I’m not keen on all those messy new timings for daytime programming… sending my OCD off! It’s due to the News at 5.40pm no doubt which was brought in a year before. This was amended thankfully.

Ray Oliver 19 June 2018 at 4:00 pm

Remembering ‘Sticky Moments”: a sort of cut-down, “gayed-up” version of the Generation Game, always made me wish that the BBC would try Julian Clary out on the real thing. I can’t see him being any worse than the most recent version!

Robert Michael Fearn 19 June 2018 at 7:14 pm

No S4C listings? How very bizarre!

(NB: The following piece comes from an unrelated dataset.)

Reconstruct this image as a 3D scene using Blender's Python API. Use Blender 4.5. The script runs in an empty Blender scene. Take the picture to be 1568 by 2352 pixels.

Viewers in the Principality would of been a bit cheesed off.

Paul Mason 23 June 2018 at 12:34 am

The people of Wales would only have to wait one more year before HTV and S4C listings could be found in Radio and TV Times from 1991 onwards.

Alan Keeling 26 June 2018 at 3:38 pm

Channel Four revived The Lone Ranger in 1989, in a suitable 5pm slot and screened all eight seasons of the series until sometime in 1994.

Andrew M Swift 27 July 2020 at 1:21 am

The Sullivans being shown on HTV when many regions had completed the run. The run being transmitted on HTV is of an episode post-WW2 as Penny Downie (Patti Sullivan, wife of Tom) is credited here

Andrew M Swift 27 July 2020 at 1:26 am

Incidentally Penny Downie has lived and worked over here since the mid-1980s guest-starring in countless shows on British TV.